Researcher B’s larger sample size gives a smaller standard error, making the same deviation from $\mu$ much more statistically significant. This is why larger samples provide stronger evidence.

Summary

A parameter describes a population (usually unknown); a statistic describes a sample (calculated from data). Statistics are used to estimate parameters.
Sampling variability means different samples give different statistics. This is expected, not an error.
A sampling distribution shows all possible values a statistic can take and their probabilities across all possible samples of the same size.
The sampling distribution of $\bar{x}$ has mean $\mu_{\bar{x}} = \mu$ and standard error $\sigma_{\bar{x}} = \frac{\sigma}{\sqrt{n}}$.
The Central Limit Theorem states that for large samples, the sampling distribution of $\bar{x}$ is approximately Normal, regardless of the population’s shape.
Standard error measures how much a statistic varies from sample to sample. For the sample mean, $SE = \frac{\sigma}{\sqrt{n}}$ (or $\frac{s}{\sqrt{n}}$ when estimated from data).
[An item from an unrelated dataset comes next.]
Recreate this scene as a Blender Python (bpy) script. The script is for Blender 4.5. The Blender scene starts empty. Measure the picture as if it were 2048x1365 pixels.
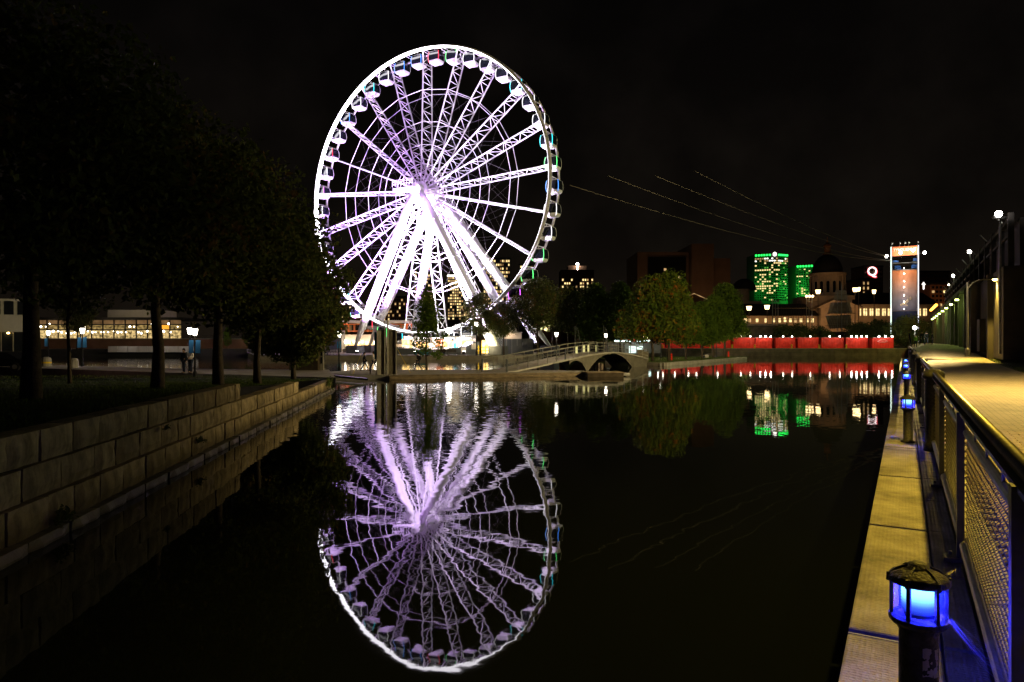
import bpy, math, random
import numpy as np
from mathutils import Vector, Matrix

R = math.radians
scn = bpy.context.scene
COL = scn.collection

# ------------------------------------------------------------------ camera, sky, exposure
F = 1365.0                  # focal length in photo pixels (2048 wide): a 24 mm lens on full frame
EYE = 1.6
cam_d = bpy.data.cameras.new('camera')
cam_d.lens = 24.0
cam_d.sensor_width = 36.0
cam_d.clip_start = 0.05
cam_d.clip_end = 6000
cam = bpy.data.objects.new('camera', cam_d)
COL.objects.link(cam)
cam.location = (0, 0, EYE)
cam.rotation_euler = (R(90), 0, 0)
scn.camera = cam

world = bpy.data.worlds.new('World')
scn.world = world
world.use_nodes = True
wn, wl = world.node_tree.nodes, world.node_tree.links
wn.clear()
w_out = wn.new('ShaderNodeOutputWorld')
w_bg = wn.new('ShaderNodeBackground')
w_tc = wn.new('ShaderNodeTexCoord')
w_sep = wn.new('ShaderNodeSeparateXYZ')
w_ramp = wn.new('ShaderNodeValToRGB')
w_ramp.color_ramp.elements[0].position = 0.0
w_ramp.color_ramp.elements[0].color = (0.0066, 0.0047, 0.0031, 1)
w_ramp.color_ramp.elements[1].position = 0.55
w_ramp.color_ramp.elements[1].color = (0.0009, 0.0008, 0.0009, 1)
e = w_ramp.color_ramp.elements.new(0.16)
e.color = (0.0036, 0.0028, 0.0021, 1)
w_noise = wn.new('ShaderNodeTexNoise')
w_noise.inputs['Scale'].default_value = 7.0
w_noise.inputs['Detail'].default_value = 5.0
w_cr = wn.new('ShaderNodeMapRange')
w_cr.inputs['From Min'].default_value = 0.42
w_cr.inputs['From Max'].default_value = 0.75
w_cr.inputs['To Min'].default_value = 0.85
w_cr.inputs['To Max'].default_value = 1.9
w_mul = wn.new('ShaderNodeMix')
w_mul.data_type = 'RGBA'
w_mul.blend_type = 'MULTIPLY'
w_mul.inputs[0].default_value = 1.0
wl.new(w_tc.outputs['Generated'], w_sep.inputs[0])
wl.new(w_sep.outputs['Z'], w_ramp.inputs[0])
wl.new(w_tc.outputs['Generated'], w_noise.inputs['Vector'])
wl.new(w_noise.outputs['Fac'], w_cr.inputs['Value'])
wl.new(w_ramp.outputs[0], w_mul.inputs[6])
wl.new(w_cr.outputs[0], w_mul.inputs[7])
wl.new(w_mul.outputs[2], w_bg.inputs['Color'])
w_bg.inputs['Strength'].default_value = 1.0
wl.new(w_bg.outputs[0], w_out.inputs['Surface'])

vs = scn.view_settings
scn.display_settings.display_device = 'sRGB'
vs.view_transform = 'Standard'
vs.look = 'None'
vs.exposure = 0.0
vs.gamma = 1.0
vs.use_curve_mapping = False
cy = scn.cycles
cy.use_denoising = True
cy.max_bounces = 6
cy.diffuse_bounces = 2
cy.glossy_bounces = 3
cy.transmission_bounces = 3
cy.transparent_max_bounces = 6
cy.sample_clamp_indirect = 4.0
cy.caustics_reflective = False
cy.caustics_refractive = False

rnd = random.Random(7)

# ------------------------------------------------------------------ helpers
def gx(px, y):               # world X of photo column px at depth y
    return (px - 1024.0) / F * y
def gz(py, y):               # world Z of photo row py at depth y
    return EYE + (682.5 - py) / F * y
TH = R(29.9)
DX, DY = math.sin(TH), math.cos(TH)      # the quay and its path run this way
def so(s, o, z=0.0):         # s metres along the quay, o metres to its right
    return Vector((s * DX + o * DY, s * DY - o * DX, z))
QROT = -TH                   # rotation of an object whose +Y runs along the quay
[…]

Larger samples have smaller standard errors, meaning more reliable estimates. To cut the standard error in half, you must quadruple the sample size.
The CLT is the foundation of statistical inference. It allows us to use Normal distribution methods for confidence intervals and hypothesis tests, even when the original population is not Normal.
The sampling distribution of a proportion $\hat{p}$ has mean $p$ and standard error $\sqrt{\frac{p(1-p)}{n}}$. For large samples (when $np \geq 10$ and $n(1-p) \geq 10$), it is approximately Normal.
Understanding sampling distributions explains why polls have margins of error, why larger studies are more trustworthy, and why science values replication.